YOUR OBJECTIVE -
Retype the records below from their first line through the line holding "rng = np.random.default_rng(7)", including both ends and no pictures.

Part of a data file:

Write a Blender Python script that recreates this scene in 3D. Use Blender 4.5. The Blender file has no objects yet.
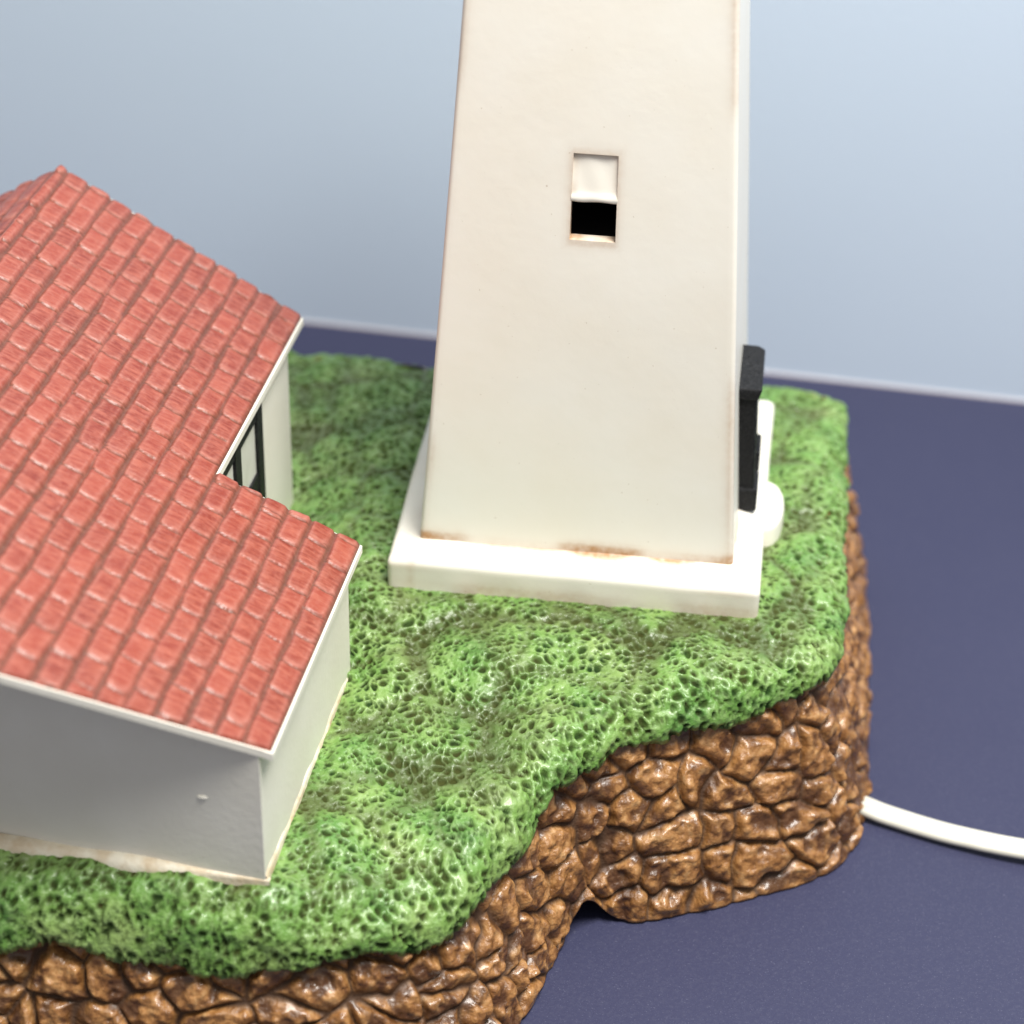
import bpy, math
import numpy as np
from mathutils import Matrix, Vector

CM = 0.01                      # everything below is written in centimetres
sc = bpy.context.scene
COL = sc.collection
rng = np.random.default_rng(7)

# ------------------------------------------------------------------ numpy noise
def _h(ix, iy, iz, k):
    with np.errstate(over='ignore'):
        n = (ix.astype(np.int64).astype(np.uint32) * np.uint32(374761393)
             + iy.astype(np.int64).astype(np.uint32) * np.uint32(668265263)
             + iz.astype(np.int64).astype(np.uint32) * np.uint32(2147483647 - 58)
             + np.uint32((k * 1274126177) & 0xffffffff))
        n = (n ^ (n >> np.uint32(13))) * np.uint32(1274126177)
        n = (n ^ (n >> np.uint32(16))) * np.uint32(2246822519)
        n = n ^ (n >> np.uint32(15))
    return n.astype(np.float64) / 4294967295.0

def vnoise(x, y, z, k=0):
    ix, iy, iz = np.floor(x), np.floor(y), np.floor(z)
    fx, fy, fz = x - ix, y - iy, z - iz
    fx, fy, fz = [f * f * (3 - 2 * f) for f in (fx, fy, fz)]
    r = 0
    for a in (0, 1):
        for b in (0, 1):
            for c in (0, 1):
                w = (fx if a else 1 - fx) * (fy if b else 1 - fy) * (fz if c else 1 - fz)
                r = r + w * _h(ix + a, iy + b, iz + c, k)
    return r * 2 - 1

def fbm(x, y, z, k=0, o=3):
    s, a = 0, 1.0
    for i in range(o):
        s = s + a * vnoise(x * 2 ** i, y * 2 ** i, z * 2 ** i, k + i)
        a *= .5
    return s

def worley(x, y, z=None, k=0, jit=1.0, p=2.0):
    """F1, F2, id-hash of the nearest cell"""
    two = z is None
    z = np.zeros_like(x) if two else z
    ix, iy, iz = np.floor(x), np.floor(y), np.floor(z)
    f1 = np.full(x.shape, 9.); f2 = np.full(x.shape, 9.); idh = np.zeros(x.shape)
    cx = np.zeros(x.shape); cy = np.zeros(x.shape)
    for a in (-1, 0, 1):
        for b in (-1, 0, 1):
            for c in ((0,) if two else (-1, 0, 1)):
                X, Y, Z = ix + a, iy + b, iz + c
                px = X + .5 + jit * (_h(X, Y, Z, k) - .5)
                py = Y + .5 + jit * (_h(X, Y, Z, k + 1) - .5)
                pz = np.zeros_like(x) if two else Z + .5 + jit * (_h(X, Y, Z, k + 2) - .5)
                d = (np.abs(px - x) ** p + np.abs(py - y) ** p + np.abs(pz - z) ** p) ** (1 / p)
                near = d < f1
                f2 = np.where(near, f1, np.minimum(f2, d))
                idh = np.where(near, _h(X, Y, Z, k + 5), idh)
                cx = np.where(near, x - px, cx); cy = np.where(near, y - py, cy)
                f1 = np.where(near, d, f1)
    return f1, f2, idh, cx, cy

def sstep(a, b, x):
    t = np.clip((x - a) / (b - a), 0, 1)
    return t * t * (3 - 2 * t)

# ------------------------------------------------------------------ mesh helpers
def link(name, me, mats, parent=None, smooth=True):
    o = bpy.data.objects.new(name, me)
    COL.objects.link(o)
    for m in (mats if isinstance(mats, (list, tuple)) else [mats]):
        me.materials.append(m)
    if smooth:
        me.polygons.foreach_set('use_smooth', np.ones(len(me.polygons), dtype=bool))
    if parent:
        o.parent = parent
    return o

def grid_faces(nu, nv, wrap=False):
    """faces of a nu x nv vertex grid (index = i*nv + j)"""
    i = np.arange(nu if wrap else nu - 1)
    j = np.arange(nv - 1)
    I, J = np.meshgrid(i, j, indexing='ij')
    I2 = (I + 1) % nu
    return np.stack([I * nv + J, I2 * nv + J, I2 * nv + J + 1, I * nv + J + 1], -1).reshape(-1, 4)

def mesh_np(name, verts, quads, colors=None, flip=False):
    me = bpy.data.meshes.new(name)
    v = np.ascontiguousarray(np.asarray(verts, np.float32) * CM)
    q = np.asarray(quads, np.int32)
    if flip:
        q = q[:, ::-1]
    q = np.ascontiguousarray(q)
    me.vertices.add(len(v)); me.vertices.foreach_set('co', v.ravel())
    me.loops.add(q.size); me.loops.foreach_set('vertex_index', q.ravel())
    me.polygons.add(len(q))
    me.polygons.foreach_set('loop_start', np.arange(0, q.size, 4, dtype=np.int32))
    me.polygons.foreach_set('loop_total', np.full(len(q), 4, dtype=np.int32))
    if colors is not None:
        a = me.color_attributes.new('mask', 'FLOAT_COLOR', 'POINT')
        c = np.ones((len(v), 4), np.float32); c[:, :colors.shape[1]] = colors
        a.data.foreach_set('color', c.ravel())
    me.update(calc_edges=True)
    me.validate()
    return me

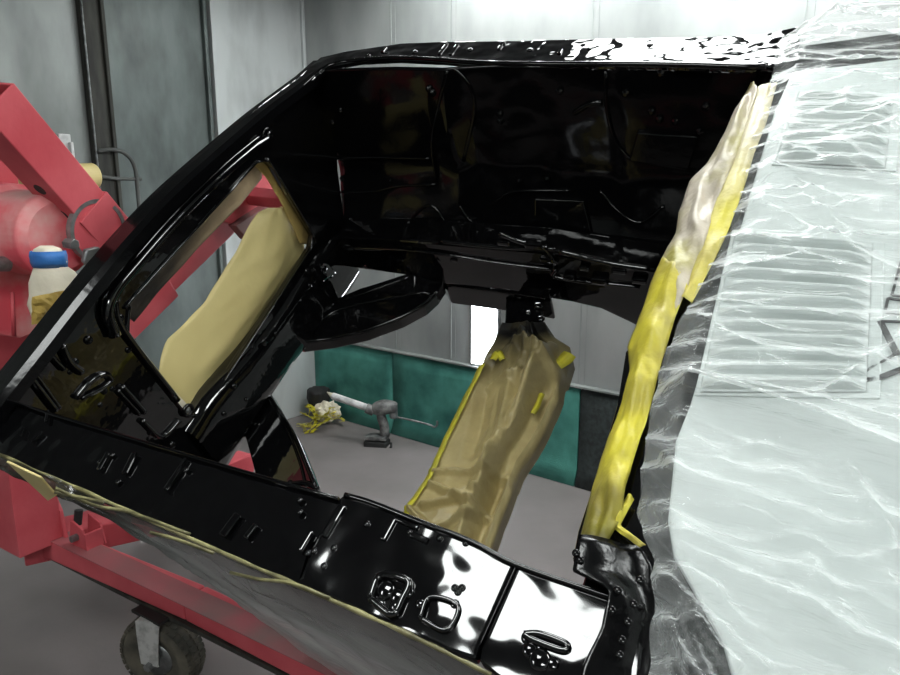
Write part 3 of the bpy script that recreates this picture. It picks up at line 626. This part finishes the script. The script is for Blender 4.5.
# paper sleeve on the crossmember
SF = [(.70, .18, .80, .62, .055, .16), (.35, .10, .95, .24, .040, .07), (.30, .14, .62, .46, .030, .10), (.10, .20, .40, .60, -.022, .10), (.55, .22, .70, .50, -.03, .07), (.05, .72, .95, .66, .020, .05),
      (.10, .78, .90, .82, .030, .05), (.15, .88, .70, .76, .026, .05), (.40, .95, .80, .84, .030, .05), (.05, .92, .40, .97, .030, .05), (.85, .30, .88, .95, -.05, .12), (.45, .05, .55, .28, .035, .07), (.65, .02, .72, .20, -.03, .06), (.20, .30, .55, .26, .02, .05), (.72, .62, .75, .98, .04, .14)]
def sfold(s, t):
    h = 0
    for s0, t0, s1, t1, a, w_ in SF:
        dx, dy = s1-s0, (t1-t0)*3; l2 = dx*dx+dy*dy; k = min(1, max(0, ((s-s0)*dx+(t-t0)*3*dy)/l2)); d = math.hypot(s-s0-dx*k, (t-t0)*3-dy*k)
        h += 1.25*a*max(0, 1-d/(w_*1.3))
    return h
SL = [(503, 326), (495, 344), (484, 365), (474, 388), (466, 400), (455, 424), (446, 444), (436, 466), (428, 482), (416, 502), (409, 512), (404, 530)]
SR = [(546, 328), (556, 343), (571, 352), (562, 378), (552, 402), (543, 420), (532, 440), (518, 462), (509, 482), (498, 510), (486, 540), (480, 565)]
mb = MB(); rows = []; N_ = 150; SLE = []
for i in range(N_+1):
    t = i/N_; a_ = poly([(x, y, 0) for x, y in SL], t); b_ = poly([(x, y, 0) for x, y in SR], t)
    if i > N_*.8: pass
    row = []
    for j in range(57):
        s = j/56; p = K(lerp(a_.x, b_.x, s), lerp(a_.y, b_.y, s), 2, cmw-.02)
        x = s-.62-.10*math.sin(t*5); fold = .035*math.exp(-(x/.16)**2) if s < .62 else .035*math.exp(-(x/.22)**2)
        h = fold*math.sin(math.pi*min(1, .2+t))+sfold(s, t)+.020*crum((s*1.6+t, t*4-s*.8, 2))+.020*crum((s*3-t, t*9+s*2, 7))*(.2+1.5*abs(t-.45))
        e = min(s, 1-s)*9; h += -.0*e
        row.append(p-aC*h)
    SLE.append((t, row[0].copy(), row[-1].copy()))
    row = [row[0]+aC*.11+aA*.004]+row+[row[-1]+aC*.11-aA*.004]; row.append(row[0])
    rows.append(row)
mb.grid(rows)
d_ = Rc @ V((0, 1, 0))
top_p = K(525, 325, 2, cmw-.02); bot_p = K(450, 530, 2, cmw-.02)
o = mk('paper_sleeve', mb.v, mb.f, M_PAPER, None, smooth=True)
org = MW[o.name].translation
spray_on(o, 'sprayed_sleeve_paper', (188, 172, 122), (164, 148, 100), K(512, 395, 2, cmw-.03), K(524, 334, 2, cmw-.03), rough=.4, namp=.25)
o.name = 'masking_paper'; MW[o.name] = Matrix.Translation(org); tag(o, 'crumpled khaki masking paper wrapped round the crossmember like a sleeve', 'masking paper')
def flat_tape(path, wpx, wv, label, m=M_YEL):
    mb = MB(); rows = []; P = smooth_poly([(x, y, 0) for x, y in path], 40)
    for i, p in enumerate(P):
        q = K(p.x, p.y, 2, wv); d = (K(P[min(i+1, len(P)-1)].x, P[min(i+1, len(P)-1)].y, 2, wv)-K(P[max(0, i-1)].x, P[max(0, i-1)].y, 2, wv)).normalized(); sd = d.cross(aC); hw = wpx*.0028*(1+.3*nz(q, 30))
        rows.append([q-sd*hw-aC*.004*nz(q, 40), q-aC*.006, q+sd*hw-aC*.004*nz(q, 44)])
    mb.grid(rows); o = mb.out('masking_tape', m, None, smooth=True, solid=.0015); tag(o, label, 'masking tape')
mb = MB(); rows = []
for t, l_, r_ in SLE:
    if .20 < t < .97:
        wv = .004*nz((t*14, 0, 3)); rows.append([l_+aA*.004+aC*.022, l_+aA*.004-aC*.003, l_-aA*(.016+wv)-aC*.012])
mb.grid(rows); tag(mb.out('masking_tape', M_YEL, None, smooth=True, solid=.001), 'long yellow tape edge down the left side of the paper-wrapped crossmember', 'masking tape')
flat_tape([(493, 360), (498, 353), (503, 360)], 4, cmw-.055, 'small yellow tape tab near the top left of the crossmember paper')
flat_tape([(553, 366), (562, 362), (570, 354)], 8, cmw-.05, 'crumpled yellow tape tab sticking out at the top right of the crossmember paper')
flat_tape([(533, 414), (538, 404), (542, 394)], 3, cmw-.05, 'small yellow tape tab halfway down the right of the crossmember paper')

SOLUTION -
Write a Blender Python script that recreates this scene in 3D. Use Blender 4.5. The Blender file has no objects yet.
import bpy, math
import numpy as np
from mathutils import Matrix, Vector

CM = 0.01                      # everything below is written in centimetres
sc = bpy.context.scene
COL = sc.collection
rng = np.random.default_rng(7)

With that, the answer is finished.